Where the string "from" occurs in the material below, report the whole line.

» **AVAILABLE DATA**
* Begin *
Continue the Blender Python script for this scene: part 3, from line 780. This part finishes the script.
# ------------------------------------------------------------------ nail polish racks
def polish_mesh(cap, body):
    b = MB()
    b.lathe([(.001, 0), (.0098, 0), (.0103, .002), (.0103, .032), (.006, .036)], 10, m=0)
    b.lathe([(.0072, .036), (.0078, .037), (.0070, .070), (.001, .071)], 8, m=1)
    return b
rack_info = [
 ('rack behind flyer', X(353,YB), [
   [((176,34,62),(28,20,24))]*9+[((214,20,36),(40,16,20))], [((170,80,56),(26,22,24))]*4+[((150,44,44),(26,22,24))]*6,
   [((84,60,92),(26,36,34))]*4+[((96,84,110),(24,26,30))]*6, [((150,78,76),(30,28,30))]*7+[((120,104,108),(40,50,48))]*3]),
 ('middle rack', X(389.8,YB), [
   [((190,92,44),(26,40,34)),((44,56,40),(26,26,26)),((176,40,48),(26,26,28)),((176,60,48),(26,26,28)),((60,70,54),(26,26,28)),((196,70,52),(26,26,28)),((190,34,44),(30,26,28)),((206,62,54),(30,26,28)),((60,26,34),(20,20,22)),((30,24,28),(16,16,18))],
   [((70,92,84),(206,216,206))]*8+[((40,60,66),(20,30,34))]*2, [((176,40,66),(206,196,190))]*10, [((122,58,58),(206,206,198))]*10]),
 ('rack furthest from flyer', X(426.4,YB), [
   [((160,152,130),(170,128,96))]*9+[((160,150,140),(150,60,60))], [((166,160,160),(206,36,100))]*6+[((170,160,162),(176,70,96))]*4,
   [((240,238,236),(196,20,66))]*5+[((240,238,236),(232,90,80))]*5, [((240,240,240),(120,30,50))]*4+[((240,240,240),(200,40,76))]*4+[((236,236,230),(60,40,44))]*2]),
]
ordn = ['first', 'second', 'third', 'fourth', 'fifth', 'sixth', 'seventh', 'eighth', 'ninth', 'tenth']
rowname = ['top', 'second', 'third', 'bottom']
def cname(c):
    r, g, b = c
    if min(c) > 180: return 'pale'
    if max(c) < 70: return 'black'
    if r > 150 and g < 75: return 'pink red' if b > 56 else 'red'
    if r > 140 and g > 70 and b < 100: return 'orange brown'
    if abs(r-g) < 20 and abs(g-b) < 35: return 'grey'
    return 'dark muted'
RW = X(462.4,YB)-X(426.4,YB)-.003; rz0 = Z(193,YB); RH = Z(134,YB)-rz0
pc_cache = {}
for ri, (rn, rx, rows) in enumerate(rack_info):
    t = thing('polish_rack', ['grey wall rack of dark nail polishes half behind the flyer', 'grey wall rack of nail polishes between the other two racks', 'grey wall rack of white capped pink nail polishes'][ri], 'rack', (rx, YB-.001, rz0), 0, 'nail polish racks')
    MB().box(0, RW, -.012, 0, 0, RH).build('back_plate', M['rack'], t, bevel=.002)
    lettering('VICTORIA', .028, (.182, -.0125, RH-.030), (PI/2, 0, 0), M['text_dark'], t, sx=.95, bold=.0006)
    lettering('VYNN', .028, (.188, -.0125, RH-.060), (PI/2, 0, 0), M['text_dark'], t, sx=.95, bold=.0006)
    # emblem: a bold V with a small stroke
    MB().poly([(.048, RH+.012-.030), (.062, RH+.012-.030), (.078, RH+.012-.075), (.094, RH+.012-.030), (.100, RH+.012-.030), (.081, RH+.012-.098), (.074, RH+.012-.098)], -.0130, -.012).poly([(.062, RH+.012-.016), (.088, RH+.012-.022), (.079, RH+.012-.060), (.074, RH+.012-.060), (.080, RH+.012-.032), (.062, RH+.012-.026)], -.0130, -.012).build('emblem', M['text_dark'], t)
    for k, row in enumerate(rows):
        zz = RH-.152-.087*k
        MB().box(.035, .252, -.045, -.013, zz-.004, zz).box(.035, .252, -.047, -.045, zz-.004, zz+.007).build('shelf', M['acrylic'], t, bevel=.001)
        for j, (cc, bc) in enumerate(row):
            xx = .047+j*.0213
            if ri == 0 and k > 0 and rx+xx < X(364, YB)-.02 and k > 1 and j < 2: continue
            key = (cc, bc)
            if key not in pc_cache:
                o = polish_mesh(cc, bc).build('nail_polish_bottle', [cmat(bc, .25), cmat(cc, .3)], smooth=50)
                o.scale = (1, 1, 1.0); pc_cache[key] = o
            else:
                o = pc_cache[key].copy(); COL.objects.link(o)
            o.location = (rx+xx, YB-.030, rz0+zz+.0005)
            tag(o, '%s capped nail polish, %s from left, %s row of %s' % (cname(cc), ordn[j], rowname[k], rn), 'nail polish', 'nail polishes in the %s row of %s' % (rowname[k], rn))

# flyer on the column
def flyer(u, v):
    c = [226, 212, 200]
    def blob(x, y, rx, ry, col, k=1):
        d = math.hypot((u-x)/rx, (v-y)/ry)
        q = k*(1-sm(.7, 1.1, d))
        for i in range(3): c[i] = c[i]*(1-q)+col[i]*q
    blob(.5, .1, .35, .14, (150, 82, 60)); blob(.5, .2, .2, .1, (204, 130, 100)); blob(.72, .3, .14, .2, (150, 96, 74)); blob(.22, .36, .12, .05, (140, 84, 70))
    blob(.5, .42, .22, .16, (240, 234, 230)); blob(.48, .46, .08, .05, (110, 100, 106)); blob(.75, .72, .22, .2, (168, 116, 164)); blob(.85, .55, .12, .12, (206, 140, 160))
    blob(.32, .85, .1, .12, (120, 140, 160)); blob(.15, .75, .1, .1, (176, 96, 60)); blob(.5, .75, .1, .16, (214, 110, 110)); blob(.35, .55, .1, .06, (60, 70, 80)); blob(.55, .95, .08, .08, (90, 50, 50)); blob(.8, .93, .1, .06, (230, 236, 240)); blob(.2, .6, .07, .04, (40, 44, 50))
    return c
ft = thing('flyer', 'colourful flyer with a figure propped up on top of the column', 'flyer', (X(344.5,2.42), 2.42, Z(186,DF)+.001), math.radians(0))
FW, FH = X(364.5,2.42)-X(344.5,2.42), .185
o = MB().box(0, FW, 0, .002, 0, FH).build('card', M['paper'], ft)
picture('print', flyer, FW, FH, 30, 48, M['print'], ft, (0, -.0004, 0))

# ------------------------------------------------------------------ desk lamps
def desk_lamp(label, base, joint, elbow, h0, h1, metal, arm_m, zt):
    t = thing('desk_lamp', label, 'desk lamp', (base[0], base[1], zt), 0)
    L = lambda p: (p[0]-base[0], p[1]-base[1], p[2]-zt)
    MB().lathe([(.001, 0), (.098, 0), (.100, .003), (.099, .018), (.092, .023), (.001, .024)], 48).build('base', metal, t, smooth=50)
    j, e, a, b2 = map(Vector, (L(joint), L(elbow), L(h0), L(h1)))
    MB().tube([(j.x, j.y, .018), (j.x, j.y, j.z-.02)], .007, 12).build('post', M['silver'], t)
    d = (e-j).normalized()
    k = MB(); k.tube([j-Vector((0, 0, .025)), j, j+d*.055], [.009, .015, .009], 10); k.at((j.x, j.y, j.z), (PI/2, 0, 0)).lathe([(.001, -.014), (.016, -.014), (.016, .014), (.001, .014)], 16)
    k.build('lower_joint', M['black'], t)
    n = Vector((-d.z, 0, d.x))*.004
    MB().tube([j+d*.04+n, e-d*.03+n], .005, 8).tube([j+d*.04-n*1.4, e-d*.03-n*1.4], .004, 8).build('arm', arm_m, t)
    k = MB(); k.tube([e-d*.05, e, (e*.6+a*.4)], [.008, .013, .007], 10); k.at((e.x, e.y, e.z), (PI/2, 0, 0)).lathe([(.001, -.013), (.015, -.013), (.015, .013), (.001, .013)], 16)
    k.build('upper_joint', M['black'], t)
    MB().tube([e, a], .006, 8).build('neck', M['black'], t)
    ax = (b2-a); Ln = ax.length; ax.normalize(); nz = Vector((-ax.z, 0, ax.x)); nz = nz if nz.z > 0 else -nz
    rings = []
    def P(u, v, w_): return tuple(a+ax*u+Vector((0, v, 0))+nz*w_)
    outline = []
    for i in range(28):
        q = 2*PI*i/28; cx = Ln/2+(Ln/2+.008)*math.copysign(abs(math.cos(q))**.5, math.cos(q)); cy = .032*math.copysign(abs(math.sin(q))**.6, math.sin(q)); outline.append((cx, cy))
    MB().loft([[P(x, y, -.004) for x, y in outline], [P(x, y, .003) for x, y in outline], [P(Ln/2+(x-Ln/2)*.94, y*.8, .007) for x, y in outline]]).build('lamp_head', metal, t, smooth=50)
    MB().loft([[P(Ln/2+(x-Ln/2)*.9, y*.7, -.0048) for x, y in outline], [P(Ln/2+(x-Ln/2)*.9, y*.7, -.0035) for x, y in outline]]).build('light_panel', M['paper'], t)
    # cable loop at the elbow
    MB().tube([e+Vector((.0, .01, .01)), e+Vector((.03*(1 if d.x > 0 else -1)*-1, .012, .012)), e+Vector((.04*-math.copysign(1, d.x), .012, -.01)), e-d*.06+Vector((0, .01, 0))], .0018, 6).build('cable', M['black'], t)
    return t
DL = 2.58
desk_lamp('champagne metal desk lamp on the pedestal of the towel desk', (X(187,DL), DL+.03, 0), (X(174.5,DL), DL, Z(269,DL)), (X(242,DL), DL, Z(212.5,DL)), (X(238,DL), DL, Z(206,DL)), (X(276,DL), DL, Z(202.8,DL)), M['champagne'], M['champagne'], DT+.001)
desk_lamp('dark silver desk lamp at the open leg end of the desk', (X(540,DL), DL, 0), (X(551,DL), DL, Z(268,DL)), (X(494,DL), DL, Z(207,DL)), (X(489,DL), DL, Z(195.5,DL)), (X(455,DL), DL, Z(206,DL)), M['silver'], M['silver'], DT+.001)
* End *
» **EXERCISE ANSWER**
Continue the Blender Python script for this scene: part 3, from line 780. This part finishes the script.
 ('rack furthest from flyer', X(426.4,YB), [
            tag(o, '%s capped nail polish, %s from left, %s row of %s' % (cname(cc), ordn[j], rowname[k], rn), 'nail polish', 'nail polishes in the %s row of %s' % (rowname[k], rn))